Another film worth considering for this purpose is the 2016 comedy starring Meryl Streep in the title role of Florence Foster Jenkins, a millionairess who thought she was a great classical singer. Her husband, played by Hugh Grant, and ‘friends’, basically colluded with her deeply mistaken estimate of her own talent as they got her to pay for voice coaching, housing, accompaniment, and other services. Concerts were arranged with audiences paid to be dishonestly appreciative. In a tragi-comic ending, the final Carnegie Hall performance proved impossible to police and critics could not be bought off. Is this like Mrs May and her Conservative Party Cabinet and MPs who profit personally for colluding with her absurd Chequers oratorio as if it had a scintilla of merit?
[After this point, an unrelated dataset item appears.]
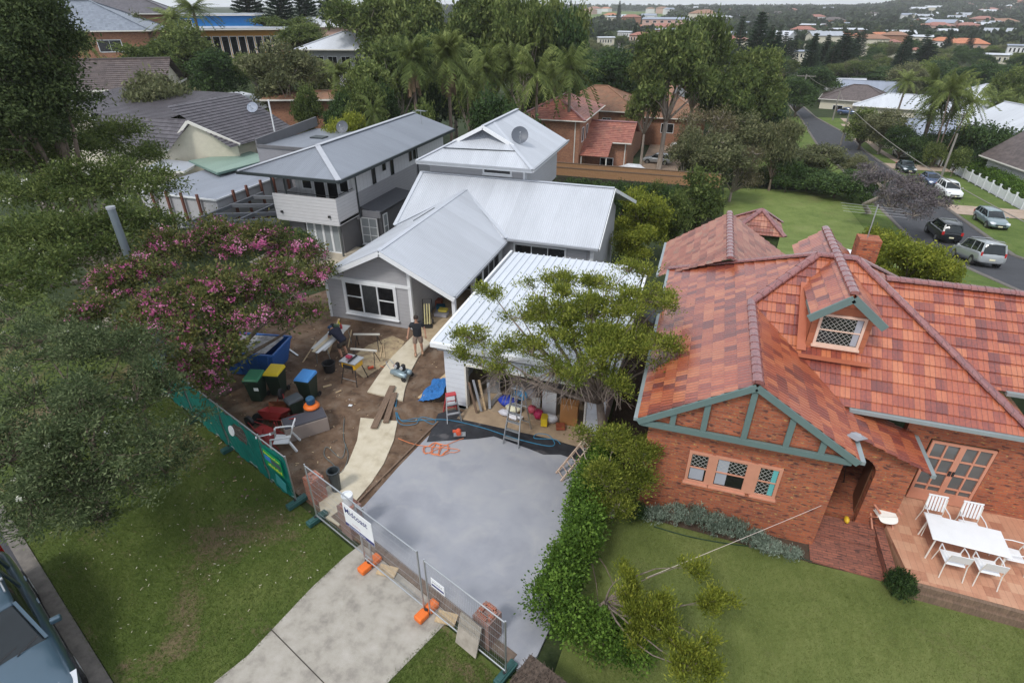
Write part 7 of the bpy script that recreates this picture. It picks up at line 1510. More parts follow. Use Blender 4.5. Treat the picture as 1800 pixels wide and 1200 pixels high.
# ladders
def ladder(name, label, a, b, w_=.42, n=8, mat=METAL, up=(0, 0, 1), r=.022, side=None):
    a, b = Vector(a), Vector(b); d = (b-a).normalized(); s = Vector(side).normalized() if side else d.cross(Vector(up)).normalized(); t = thing(name, label, 'ladder', a); z = Vector((0, 0, 0)); L = b-a
    for q in (-1, 1): m = MB(); m.beam(s*q*w_/2, L+s*q*w_/2, .035, .075); m.build('rail', mat, t, uv=False)
    for i in range(n): m = MB(); c = L*((i+.5)/n); m.tube([c-s*w_/2, c+s*w_/2], r*.7, 6); m.build('rung', mat, t, uv=False)
ladder('extension_ladder', 'aluminium ladder leaning behind the shade cloth fence', ff(-3.9, .95, .5), ff(-2.35, .12, 1.75), .38, 11)
ladder('timber_ladder', 'paint-splashed timber ladder lying against the hedge end of the slab', P(982, 838, .05), P(1035, 775, 1.2), .36, 7, M('painted_old_timber', (.6, .48, .38), (.35, .22, .17), 9, .8))
def stepladder(pos, rz, h, label, top, ww=.5, splay=.45, n=5, mat=METAL):
    t = thing('step_ladder', label, 'step ladder', pos, rz, 'step ladders')
    for s in (-1, 1):
        m = MB(); m.beam((s*ww/2, -splay, 0), (s*ww*.32, 0, h), .03, .07); m.build('front_rail', mat, t, uv=False); m = MB(); m.beam((s*ww/2*.95, splay, 0), (s*ww*.3, .04, h*.98), .03, .05); m.build('rear_rail', top, t, uv=False)
    for i in range(1, n+1): k_ = i/(n+1); m = MB(); m.obox((0, -splay*(1-k_), h*k_), (ww*(1-k_*.36), .1, .025)); m.build('step', mat, t, uv=False)
    for k_ in (.2, .6): m = MB(); m.beam((-ww*.45, splay*(1-k_), h*k_), (ww*.45, splay*(1-k_), h*k_), .02, .03); m.build('brace', top, t, uv=False)
    m = MB(); m.obox((0, 0, h+.02), (ww*.72, .2, .05)); m.build('top_cap', top, t, uv=False, bevel=.01)
stepladder(P(795, 732), rad(35), .95, 'small step ladder with red top at the garage corner', paint('ladder_red', (.5, .05, .06), .4), .5, .38, 2)
stepladder(P(910, 768), rad(-8), 2.0, 'tall aluminium step ladder standing in front of the garage opening', METAL, .55, .55, 6)
# planks and timber
def plank(a, b, w_, th_, mat, label, name='plank'):
    a, b = Vector(a), Vector(b); m = MB(); m.beam(a-a, b-a, w_, th_); o = m.build(name, mat, None, bevel=.004); o.location = a; tag(o, label, 'plank'); return o
plank(P(657, 752, .1), P(690, 678, .14), .23, .045, WOODD, 'longer brown plank bridging the gap in the path'); plank(P(678, 742, .1), P(694, 690, .14), .2, .045, WOODD, 'shorter brown plank bridging the gap in the path')
plank(P(738, 700, .04), P(790, 655, .06), .2, .05, WOOD, 'pale plank lying on the earth beside the garage wall')
for i, (a, b, w_) in enumerate((((577, 622), (596, 560), .1), ((530, 640), (556, 600), .05), ((612, 610), (618, 580), .05), ((668, 630), (672, 605), .05), ((676, 628), (674, 603), .04), ((503, 610), (524, 625), .07), ((568, 680), (583, 676), .1), ((590, 690), (600, 686), .05))):
    plank(P(*a, .03), P(*b, .05), w_, .03, WOOD if i != 5 else METAL, ['thin pale batten right of the work bench', 'dark batten on the earth near the skip', 'short pale batten near the crouching man', 'left pale batten in the sawdust', 'right pale batten in the sawdust', 'grey metal strip on the earth by the crepe myrtle', 'short pale offcut beside the blue-lidded bin', 'tiny pale offcut near the storage box'][i], 'batten')
sheet('sawdust_patch', ccw([tuple(P(*q))[:2] for q in ((618, 628), (648, 606), (690, 590), (712, 600), (690, 632), (655, 655), (640, 665), (622, 650))]), .006, M('sawdust', (.5, .4, .24), (.25, .18, .12), 4, .95, bump=.4, detail=9))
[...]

A more worrying and alarming analogy, with a reversal of genders, is provided by the BBC. In Radio 4’s Pick of the Week of July 15, presented by Coronation Street actress Cherylee Houston, the final clip ushered the unsuspecting listener into the horrendous world of the ‘findom’ or ‘pay pig’, a man under the control of a ‘financial dominatrix’. He consensually loves to be dominated by a woman who removes his power by removing his cash. The BBC iPlayer link here is tagged ‘not available’. However the original World Service programme from which the Pick of the Week item came is available here. The ‘pay pig’ or financially (not sexually) dominated man does as he is commanded by the dominatrix, down to handing over most of his pay and buying her shopping. He thanks her for her dominion over him, saying he is totally unworthy of her, and she slaps his face and takes his cash. This, we are told, is legal, consensual and not a matter for the police to pursue under, say, the Theft Act or obtaining pecuniary advantage by deception or coercion. This resonates with the submissive ‘pay pig’ orientation developed by the May/Robbins team towards our EU Master, Monsieur Barnier. The UK as a ‘findom’ does seem to be where Mrs May, now personally responsible, is leading our disorientated and perplexed country.